With this win it is now three straight wins against three good teams and puts India in a great position to reach the semi-finals. Prior to this, the one bowler who had been a little bit of a concern was Kuldeep Yadav, who didn’t seem to have found his form. However, he was brilliant in this game, particularly the dismissal of Babar Azam which was a sensational delivery.

That leaves India with Jasprit Bumrah, Bhuvneshwar Kumar, Yuzvendra Chahal and Kuldeep all bowling well, what more can they ask for?

Srikkanth added “This is starting to feel a little like the West Indian teams of the 1970s, where the opposition would start the game with a psychological disadvantage. Teams are worried about facing India and how they will cope with them, which immediately puts them on the back foot. In this game I felt that Pakistan made a mistake bowling first. Traditionally they are not a chasing team, and we saw how well they played against England batting first. That was a blessing in disguise in many ways and India were able to take the game away from them with their batting.
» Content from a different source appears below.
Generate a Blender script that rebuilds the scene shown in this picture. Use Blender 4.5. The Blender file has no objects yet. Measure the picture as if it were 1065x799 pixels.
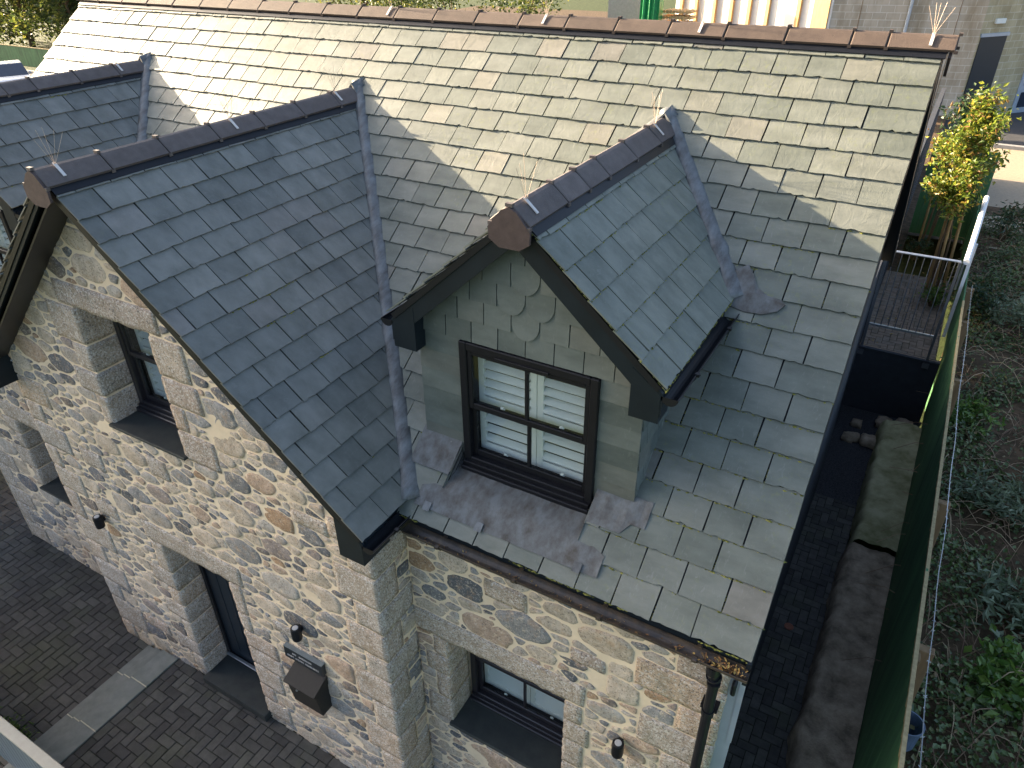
import bpy, math, random
import numpy as np
from mathutils import Vector, Matrix, noise
random.seed(7)
RNG = random.Random(11)
sc = bpy.context.scene
COL = sc.collection
PI = math.pi

# ---------------------------------------------------------------- materials
def new_mat(name):
    m = bpy.data.materials.new(name); m.use_nodes = True
    nt = m.node_tree
    return m, nt, nt.nodes['Principled BSDF']
def N(nt, t, **kw):
    n = nt.nodes.new(t)
    for k, v in kw.items(): setattr(n, k, v)
    return n
def ramp(nt, fac, stops, interp='LINEAR'):
    r = N(nt, 'ShaderNodeValToRGB'); r.color_ramp.interpolation = interp
    el = r.color_ramp.elements
    while len(el) > 1: el.remove(el[-1])
    el[0].position = stops[0][0]; el[0].color = (*stops[0][1], 1)
    for p, c in stops[1:]:
        e = el.new(p); e.color = (*c, 1)
    nt.links.new(fac, r.inputs[0]); return r.outputs[0]
def mixc(nt, a, b, fac, mode='MIX'):
    m = N(nt, 'ShaderNodeMix', data_type='RGBA', blend_type=mode)
    for s, v in ((m.inputs[6], a), (m.inputs[7], b), (m.inputs[0], fac)):
        if hasattr(v, 'is_output'): nt.links.new(v, s)
        elif isinstance(v, tuple): s.default_value = (*v, 1)
        else: s.default_value = v
    return m.outputs[2]
def tex(nt, scale, detail=4, rough=.6, vec=None, stretch=None, dist=0):
    t = N(nt, 'ShaderNodeTexNoise'); t.inputs['Scale'].default_value = scale
    t.inputs['Detail'].default_value = detail; t.inputs['Roughness'].default_value = rough
    t.inputs['Distortion'].default_value = dist
    g = N(nt, 'ShaderNodeNewGeometry').outputs['Position'] if vec is None else vec
    if stretch:
        mp = N(nt, 'ShaderNodeMapping'); mp.inputs['Scale'].default_value = stretch
        nt.links.new(g, mp.inputs[0]); g = mp.outputs[0]
    nt.links.new(g, t.inputs['Vector']); return t.outputs[0]
def math_(nt, op, a, b=None):
    m = N(nt, 'ShaderNodeMath', operation=op)
    for i, v in enumerate((a, b)):
        if v is None: continue
        if hasattr(v, 'is_output'): nt.links.new(v, m.inputs[i])
        else: m.inputs[i].default_value = v
    return m.outputs[0]
def bump(nt, bs, h, dist=.01, st=.5):
    b = N(nt, 'ShaderNodeBump'); b.inputs['Distance'].default_value = dist; b.inputs['Strength'].default_value = st
    nt.links.new(h, b.inputs['Height']); nt.links.new(b.outputs[0], bs.inputs['Normal'])
def island(nt): return N(nt, 'ShaderNodeNewGeometry').outputs['Random Per Island']

def slate_mat(name, cols, rough=.5, mosscol=None, mossamt=0.0, spec=.5, patch=.35):
    m, nt, bs = new_mat(name)
    isl = island(nt)
    c = ramp(nt, isl, cols, 'LINEAR')
    n1 = tex(nt, 3.2, 5, .6, stretch=(1, 2.3, 2.3))
    n2 = tex(nt, 38, 5, .7, stretch=(1, .35, .35), dist=1.2)
    c = mixc(nt, c, mixc(nt, c, (.6, .62, .6), 1.0, 'MULTIPLY'), ramp(nt, n1, [(.35, (0, 0, 0)), (.75, (1, 1, 1))]))
    c = mixc(nt, c, (.34, .35, .33), math_(nt, 'MULTIPLY', ramp(nt, n2, [(.58, (0, 0, 0)), (.78, (1, 1, 1))]), patch))
    if mossamt:
        nm = tex(nt, 26, 4, .7); nl = tex(nt, 1.3, 3, .5)
        f = math_(nt, 'MULTIPLY', ramp(nt, nm, [(.56, (0, 0, 0)), (.66, (1, 1, 1))]), ramp(nt, nl, [(.45, (0, 0, 0)), (.7, (1, 1, 1))]))
        c = mixc(nt, c, mosscol, math_(nt, 'MULTIPLY', f, mossamt))
    nt.links.new(c, bs.inputs['Base Color'])
    r = math_(nt, 'ADD', math_(nt, 'MULTIPLY', n1, .25), rough - .12); nt.links.new(r, bs.inputs['Roughness'])
    bs.inputs['Specular IOR Level'].default_value = spec
    nb = tex(nt, 14, 8, .65, stretch=(1, .6, .6), dist=.8)
    bump(nt, bs, nb, .009, .38)
    return m
GREENS = [(0, (.132, .146, .120)), (.3, (.155, .167, .138)), (.6, (.170, .180, .150)), (.9, (.192, .198, .163)), (.97, (.195, .185, .15)), (1, (.14, .14, .125))]
SKY_TONED = [(0, (.125, .130, .116)), (.3, (.152, .156, .138)), (.6, (.172, .174, .153)), (.9, (.20, .20, .175)), (1, (.19, .18, .16))]
HUNG = [(0, (.085, .102, .090)), (.35, (.12, .138, .122)), (.7, (.15, .168, .148)), (1, (.135, .138, .115))]
M_SLATE = slate_mat('green_grey_slate', GREENS, .55, (.20, .22, .05), .3, spec=.38, patch=.28)
M_SLATEB = slate_mat('sky_toned_slate', SKY_TONED, .5, (.14, .16, .05), .2, patch=.2)
M_SLATED = slate_mat('mossy_slate', [(0, (.145, .158, .130)), (.5, (.172, .183, .150)), (1, (.198, .205, .166))], .52, (.19, .21, .05), .35, patch=.25)
M_HUNG = slate_mat('hung_slate', HUNG, .6, patch=.2)

def simple(name, col, rough=.5, metal=0, var=.25, nscale=8, bd=0, bscale=60, spec=.5, col2=None, stretch=None, obj_rand=0):
    m, nt, bs = new_mat(name)
    c2 = col2 or tuple(x * (1 - var) for x in col)
    c = mixc(nt, col, c2, ramp(nt, tex(nt, nscale, 5, .65, stretch=stretch), [(.35, (0, 0, 0)), (.68, (1, 1, 1))]))
    if obj_rand:
        oi = N(nt, 'ShaderNodeObjectInfo')
        k = math_(nt, 'ADD', math_(nt, 'MULTIPLY', oi.outputs['Random'], obj_rand), 1 - obj_rand / 2)
        cc = N(nt, 'ShaderNodeVectorMath', operation='SCALE'); nt.links.new(c, cc.inputs[0]); nt.links.new(k, cc.inputs['Scale']); c = cc.outputs[0]
    nt.links.new(c, bs.inputs['Base Color'])
    bs.inputs['Roughness'].default_value = rough; bs.inputs['Metallic'].default_value = metal
    bs.inputs['Specular IOR Level'].default_value = spec
    if bd: bump(nt, bs, tex(nt, bscale, 6, .7, stretch=stretch), bd, .6)
    return m
def island_mat(name, stops, rough=.7, bd=.004, bscale=80, speck=None, interp='LINEAR', spec=.4):
    m, nt, bs = new_mat(name)
    c = ramp(nt, island(nt), stops, interp)
    n = tex(nt, 9, 6, .7)
    c = mixc(nt, c, mixc(nt, c, (.5, .5, .48), 1.0, 'MULTIPLY'), ramp(nt, n, [(.4, (0, 0, 0)), (.75, (1, 1, 1))]))
    if speck:
        for sc_, lo, hi, colr, am in speck:
            s = tex(nt, sc_, 3, .75)
            c = mixc(nt, c, colr, math_(nt, 'MULTIPLY', ramp(nt, s, [(lo, (0, 0, 0)), (hi, (1, 1, 1))]), am))
    nt.links.new(c, bs.inputs['Base Color']); bs.inputs['Roughness'].default_value = rough
    bs.inputs['Specular IOR Level'].default_value = spec
    if bd: bump(nt, bs, tex(nt, bscale, 7, .75), bd, .8)
    return m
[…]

It felt like there was more pressure on Pakistan, who had built this up to be a huge game, whereas India and Rohit were able to treat it like any other match. That is vital in an ICC Men’s Cricket World Cup. You cannot put too much pressure on yourself because of who the opposition is.

The one slight worry was Bhuvneshwar’s injury but they have six days before the next game against Afghanistan so that will give him the chance to get back fit again.

In the moment it was obviously a blow for India, but in some ways it worked out well for them because it meant we got more of a look at Vijay Shankar. He did well in his first game of the tournament and took his opportunity, first with the bat and then later on with the ball.

Shankar’s performance increases India’s options, and as and when Dhawan returns, it will make for an interesting selection dilemma. That is a debate for another time though, for now India should be very happy with how they have performed so far and long may it continue.